(Dataset excerpt)
■ ■ ■ ■

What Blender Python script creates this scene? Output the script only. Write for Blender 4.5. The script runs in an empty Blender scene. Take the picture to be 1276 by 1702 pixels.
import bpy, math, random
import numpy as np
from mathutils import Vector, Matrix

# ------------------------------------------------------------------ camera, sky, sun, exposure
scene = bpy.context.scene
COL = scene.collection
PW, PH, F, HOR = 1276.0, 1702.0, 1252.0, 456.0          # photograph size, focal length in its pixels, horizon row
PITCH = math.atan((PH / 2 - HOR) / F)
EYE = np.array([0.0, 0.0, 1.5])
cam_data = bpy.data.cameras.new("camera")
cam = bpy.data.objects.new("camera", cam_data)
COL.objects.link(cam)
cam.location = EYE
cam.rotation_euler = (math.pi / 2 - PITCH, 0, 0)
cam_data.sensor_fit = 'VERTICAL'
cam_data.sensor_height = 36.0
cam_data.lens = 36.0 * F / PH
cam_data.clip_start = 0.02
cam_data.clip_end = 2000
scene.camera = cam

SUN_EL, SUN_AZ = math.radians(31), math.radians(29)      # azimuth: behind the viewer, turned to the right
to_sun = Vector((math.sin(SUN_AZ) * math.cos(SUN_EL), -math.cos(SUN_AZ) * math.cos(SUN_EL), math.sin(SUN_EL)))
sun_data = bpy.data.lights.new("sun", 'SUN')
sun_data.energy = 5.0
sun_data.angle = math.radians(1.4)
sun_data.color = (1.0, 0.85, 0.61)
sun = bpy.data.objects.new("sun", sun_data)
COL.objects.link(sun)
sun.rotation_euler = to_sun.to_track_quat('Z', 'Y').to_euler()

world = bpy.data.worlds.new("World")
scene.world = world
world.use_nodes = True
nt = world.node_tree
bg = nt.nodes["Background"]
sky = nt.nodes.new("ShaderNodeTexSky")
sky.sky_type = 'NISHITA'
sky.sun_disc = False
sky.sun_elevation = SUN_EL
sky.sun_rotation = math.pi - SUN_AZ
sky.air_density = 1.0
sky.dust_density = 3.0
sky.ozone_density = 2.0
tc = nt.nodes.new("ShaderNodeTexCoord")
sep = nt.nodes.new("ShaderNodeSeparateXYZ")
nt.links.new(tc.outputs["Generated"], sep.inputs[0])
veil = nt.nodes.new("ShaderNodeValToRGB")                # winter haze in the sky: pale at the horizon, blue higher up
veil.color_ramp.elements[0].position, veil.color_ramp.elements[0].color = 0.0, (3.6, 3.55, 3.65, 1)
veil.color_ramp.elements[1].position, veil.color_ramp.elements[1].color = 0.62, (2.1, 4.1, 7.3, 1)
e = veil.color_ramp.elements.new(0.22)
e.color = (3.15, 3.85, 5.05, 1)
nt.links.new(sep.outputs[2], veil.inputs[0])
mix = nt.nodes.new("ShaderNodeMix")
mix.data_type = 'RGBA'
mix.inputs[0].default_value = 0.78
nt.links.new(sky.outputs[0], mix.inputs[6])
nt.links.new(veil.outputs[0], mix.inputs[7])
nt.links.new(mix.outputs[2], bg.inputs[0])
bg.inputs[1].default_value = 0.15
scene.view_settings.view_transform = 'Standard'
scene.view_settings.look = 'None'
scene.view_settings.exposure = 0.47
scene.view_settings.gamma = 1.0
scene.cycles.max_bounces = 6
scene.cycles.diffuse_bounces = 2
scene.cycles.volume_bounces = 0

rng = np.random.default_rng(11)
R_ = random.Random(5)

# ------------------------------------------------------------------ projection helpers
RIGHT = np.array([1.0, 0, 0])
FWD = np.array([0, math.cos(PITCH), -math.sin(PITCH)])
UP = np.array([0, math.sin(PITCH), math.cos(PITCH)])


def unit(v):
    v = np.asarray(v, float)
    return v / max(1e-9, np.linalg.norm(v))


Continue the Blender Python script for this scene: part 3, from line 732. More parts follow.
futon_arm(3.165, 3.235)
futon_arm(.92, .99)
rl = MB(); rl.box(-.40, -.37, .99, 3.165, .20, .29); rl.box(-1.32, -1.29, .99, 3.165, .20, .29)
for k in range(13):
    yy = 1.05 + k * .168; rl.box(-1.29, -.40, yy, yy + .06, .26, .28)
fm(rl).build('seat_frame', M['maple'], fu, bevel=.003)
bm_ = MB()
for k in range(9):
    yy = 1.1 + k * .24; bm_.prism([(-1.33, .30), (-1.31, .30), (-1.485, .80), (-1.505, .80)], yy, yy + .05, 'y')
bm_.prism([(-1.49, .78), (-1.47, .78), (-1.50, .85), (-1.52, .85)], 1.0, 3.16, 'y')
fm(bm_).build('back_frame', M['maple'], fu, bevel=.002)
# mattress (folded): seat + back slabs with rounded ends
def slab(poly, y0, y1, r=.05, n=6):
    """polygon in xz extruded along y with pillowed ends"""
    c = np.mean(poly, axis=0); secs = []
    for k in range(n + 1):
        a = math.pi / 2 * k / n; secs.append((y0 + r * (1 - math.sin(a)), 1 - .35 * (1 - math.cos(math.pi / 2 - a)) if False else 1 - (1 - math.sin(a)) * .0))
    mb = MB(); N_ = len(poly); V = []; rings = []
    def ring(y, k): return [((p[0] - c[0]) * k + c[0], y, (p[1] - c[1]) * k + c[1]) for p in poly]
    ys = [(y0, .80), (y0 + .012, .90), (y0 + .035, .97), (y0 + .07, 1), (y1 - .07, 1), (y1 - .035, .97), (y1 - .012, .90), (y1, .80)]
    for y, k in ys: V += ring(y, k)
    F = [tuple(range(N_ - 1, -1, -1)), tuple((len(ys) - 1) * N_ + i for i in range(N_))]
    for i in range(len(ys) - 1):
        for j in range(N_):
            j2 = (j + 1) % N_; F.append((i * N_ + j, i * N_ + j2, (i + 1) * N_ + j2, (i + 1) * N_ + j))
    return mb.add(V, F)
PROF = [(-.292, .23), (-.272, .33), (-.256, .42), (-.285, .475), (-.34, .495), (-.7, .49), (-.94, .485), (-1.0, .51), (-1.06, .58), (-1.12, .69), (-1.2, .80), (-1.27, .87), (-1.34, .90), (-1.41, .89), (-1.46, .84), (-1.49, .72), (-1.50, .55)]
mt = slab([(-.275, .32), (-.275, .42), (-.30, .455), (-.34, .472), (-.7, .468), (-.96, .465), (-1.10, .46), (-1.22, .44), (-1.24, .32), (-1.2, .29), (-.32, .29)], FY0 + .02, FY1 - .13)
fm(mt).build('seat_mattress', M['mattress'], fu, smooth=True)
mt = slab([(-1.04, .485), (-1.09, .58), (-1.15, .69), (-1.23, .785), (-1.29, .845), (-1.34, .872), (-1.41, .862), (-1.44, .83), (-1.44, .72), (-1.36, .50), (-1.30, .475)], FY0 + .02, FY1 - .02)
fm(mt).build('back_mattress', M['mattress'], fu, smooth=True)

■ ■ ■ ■

■ AIM: Locate the word "Blender" in the records and collect each line it appears in.

■ CORRECT RESULT:
What Blender Python script creates this scene? Output the script only. Write for Blender 4.5. The script runs in an empty Blender scene. Take the picture to be 1276 by 1702 pixels.
Continue the Blender Python script for this scene: part 3, from line 732. More parts follow.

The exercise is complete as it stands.